Return the number of lines that include the string "picture", without any other text.

[PROVIDED MATERIAL]:
┌────────

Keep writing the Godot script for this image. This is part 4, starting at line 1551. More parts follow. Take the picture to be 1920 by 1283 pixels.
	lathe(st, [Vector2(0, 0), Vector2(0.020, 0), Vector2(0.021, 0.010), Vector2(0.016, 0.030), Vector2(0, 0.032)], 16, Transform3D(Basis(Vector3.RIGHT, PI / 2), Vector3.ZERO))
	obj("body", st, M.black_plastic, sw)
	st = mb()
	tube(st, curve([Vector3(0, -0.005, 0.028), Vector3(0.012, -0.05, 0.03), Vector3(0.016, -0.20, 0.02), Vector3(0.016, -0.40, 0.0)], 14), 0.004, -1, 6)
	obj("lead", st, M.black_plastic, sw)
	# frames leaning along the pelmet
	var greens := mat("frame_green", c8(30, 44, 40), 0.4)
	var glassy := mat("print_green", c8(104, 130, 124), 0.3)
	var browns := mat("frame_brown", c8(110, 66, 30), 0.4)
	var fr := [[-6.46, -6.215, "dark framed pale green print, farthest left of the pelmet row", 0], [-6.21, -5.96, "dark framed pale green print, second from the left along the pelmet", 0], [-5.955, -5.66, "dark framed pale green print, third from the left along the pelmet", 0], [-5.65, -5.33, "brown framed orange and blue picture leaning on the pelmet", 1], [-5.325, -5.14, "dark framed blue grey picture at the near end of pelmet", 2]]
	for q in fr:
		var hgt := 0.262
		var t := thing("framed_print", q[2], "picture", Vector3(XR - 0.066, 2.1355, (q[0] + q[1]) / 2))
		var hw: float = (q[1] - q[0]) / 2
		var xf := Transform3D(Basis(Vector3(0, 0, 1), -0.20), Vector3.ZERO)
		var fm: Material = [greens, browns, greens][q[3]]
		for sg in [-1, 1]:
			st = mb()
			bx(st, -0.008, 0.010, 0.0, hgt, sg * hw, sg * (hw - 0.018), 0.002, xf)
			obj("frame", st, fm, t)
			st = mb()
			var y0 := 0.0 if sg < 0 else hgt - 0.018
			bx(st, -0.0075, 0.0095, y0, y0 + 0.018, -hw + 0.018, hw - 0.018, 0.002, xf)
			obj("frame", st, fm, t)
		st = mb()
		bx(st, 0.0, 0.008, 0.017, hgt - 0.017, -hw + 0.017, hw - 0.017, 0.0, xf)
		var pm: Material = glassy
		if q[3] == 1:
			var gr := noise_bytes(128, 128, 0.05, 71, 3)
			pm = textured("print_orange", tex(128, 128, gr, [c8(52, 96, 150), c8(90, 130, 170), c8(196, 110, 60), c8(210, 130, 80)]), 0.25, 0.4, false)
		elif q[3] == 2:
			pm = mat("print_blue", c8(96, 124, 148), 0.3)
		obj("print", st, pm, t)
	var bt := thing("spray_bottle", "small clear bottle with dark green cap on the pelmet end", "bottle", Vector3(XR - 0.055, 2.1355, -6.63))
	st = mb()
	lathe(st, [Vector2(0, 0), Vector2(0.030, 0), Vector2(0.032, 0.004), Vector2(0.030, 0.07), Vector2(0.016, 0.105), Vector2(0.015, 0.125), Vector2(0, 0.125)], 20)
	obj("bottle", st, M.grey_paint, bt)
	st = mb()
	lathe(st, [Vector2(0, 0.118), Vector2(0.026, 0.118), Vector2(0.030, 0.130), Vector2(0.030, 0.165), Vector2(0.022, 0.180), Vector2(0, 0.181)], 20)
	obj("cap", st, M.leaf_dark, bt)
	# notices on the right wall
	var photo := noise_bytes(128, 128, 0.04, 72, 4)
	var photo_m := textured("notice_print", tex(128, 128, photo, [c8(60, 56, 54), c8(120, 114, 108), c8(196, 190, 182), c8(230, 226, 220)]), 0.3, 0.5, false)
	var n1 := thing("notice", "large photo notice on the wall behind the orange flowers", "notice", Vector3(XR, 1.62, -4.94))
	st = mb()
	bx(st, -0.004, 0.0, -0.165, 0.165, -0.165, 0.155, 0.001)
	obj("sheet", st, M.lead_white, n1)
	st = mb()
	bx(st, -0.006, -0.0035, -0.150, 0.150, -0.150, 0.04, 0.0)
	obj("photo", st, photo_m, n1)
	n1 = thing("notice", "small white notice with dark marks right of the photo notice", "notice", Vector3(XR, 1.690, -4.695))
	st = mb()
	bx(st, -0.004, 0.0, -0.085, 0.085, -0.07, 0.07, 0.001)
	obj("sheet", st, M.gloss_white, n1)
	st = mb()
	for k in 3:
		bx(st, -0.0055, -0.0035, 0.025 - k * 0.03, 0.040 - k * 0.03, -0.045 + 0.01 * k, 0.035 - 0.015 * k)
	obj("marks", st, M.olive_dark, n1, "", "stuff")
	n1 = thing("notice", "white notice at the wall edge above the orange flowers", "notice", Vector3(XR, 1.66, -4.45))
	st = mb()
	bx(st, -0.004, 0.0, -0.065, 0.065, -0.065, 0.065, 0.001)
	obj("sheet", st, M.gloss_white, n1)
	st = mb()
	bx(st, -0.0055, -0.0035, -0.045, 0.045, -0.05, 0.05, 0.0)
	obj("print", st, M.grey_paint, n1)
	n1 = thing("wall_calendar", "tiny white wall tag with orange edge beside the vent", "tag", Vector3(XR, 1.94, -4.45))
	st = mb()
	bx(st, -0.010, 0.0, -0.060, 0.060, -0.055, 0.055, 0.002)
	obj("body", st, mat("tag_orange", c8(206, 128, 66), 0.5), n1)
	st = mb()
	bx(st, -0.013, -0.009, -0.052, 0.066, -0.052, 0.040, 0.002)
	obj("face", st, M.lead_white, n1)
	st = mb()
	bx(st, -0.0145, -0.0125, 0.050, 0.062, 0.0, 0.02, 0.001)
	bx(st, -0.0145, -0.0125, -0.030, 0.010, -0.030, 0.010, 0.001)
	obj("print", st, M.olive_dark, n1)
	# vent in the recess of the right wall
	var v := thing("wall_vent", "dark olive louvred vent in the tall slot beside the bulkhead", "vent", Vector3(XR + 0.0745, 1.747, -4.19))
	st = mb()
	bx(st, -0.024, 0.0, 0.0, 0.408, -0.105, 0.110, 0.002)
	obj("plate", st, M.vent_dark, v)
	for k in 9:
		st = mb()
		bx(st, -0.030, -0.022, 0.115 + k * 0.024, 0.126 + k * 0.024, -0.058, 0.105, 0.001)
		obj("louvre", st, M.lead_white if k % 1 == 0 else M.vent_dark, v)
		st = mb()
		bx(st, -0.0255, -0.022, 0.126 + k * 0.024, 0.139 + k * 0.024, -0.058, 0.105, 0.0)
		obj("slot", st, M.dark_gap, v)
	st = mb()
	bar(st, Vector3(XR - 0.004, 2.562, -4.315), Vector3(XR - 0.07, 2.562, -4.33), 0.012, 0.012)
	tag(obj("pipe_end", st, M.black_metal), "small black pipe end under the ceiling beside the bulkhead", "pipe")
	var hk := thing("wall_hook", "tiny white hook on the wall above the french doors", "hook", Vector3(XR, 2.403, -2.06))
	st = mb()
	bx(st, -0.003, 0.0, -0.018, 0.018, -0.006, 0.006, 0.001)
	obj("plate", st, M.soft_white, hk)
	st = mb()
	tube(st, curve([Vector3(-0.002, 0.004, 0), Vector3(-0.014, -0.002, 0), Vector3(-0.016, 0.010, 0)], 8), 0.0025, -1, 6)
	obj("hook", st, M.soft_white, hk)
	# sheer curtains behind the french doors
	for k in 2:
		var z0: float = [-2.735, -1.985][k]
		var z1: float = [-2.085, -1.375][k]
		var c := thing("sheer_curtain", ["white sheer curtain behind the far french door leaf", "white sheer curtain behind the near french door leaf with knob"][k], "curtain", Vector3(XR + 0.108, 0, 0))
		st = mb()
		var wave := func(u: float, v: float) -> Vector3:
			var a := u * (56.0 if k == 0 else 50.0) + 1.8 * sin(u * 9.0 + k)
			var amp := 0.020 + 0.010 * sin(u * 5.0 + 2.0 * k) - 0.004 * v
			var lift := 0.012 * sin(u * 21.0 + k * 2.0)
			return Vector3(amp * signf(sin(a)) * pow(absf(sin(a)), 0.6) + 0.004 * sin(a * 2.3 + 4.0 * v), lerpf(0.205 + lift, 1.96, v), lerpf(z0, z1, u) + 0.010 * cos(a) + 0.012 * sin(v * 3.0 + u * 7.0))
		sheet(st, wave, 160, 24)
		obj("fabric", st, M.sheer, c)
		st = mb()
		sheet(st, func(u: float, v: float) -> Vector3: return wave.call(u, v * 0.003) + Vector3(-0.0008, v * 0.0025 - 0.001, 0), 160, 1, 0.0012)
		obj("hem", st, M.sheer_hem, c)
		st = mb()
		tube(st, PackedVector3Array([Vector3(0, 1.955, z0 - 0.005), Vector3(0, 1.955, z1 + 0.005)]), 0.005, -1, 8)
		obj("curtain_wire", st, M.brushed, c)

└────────

[ANSWER IN FULL]:
3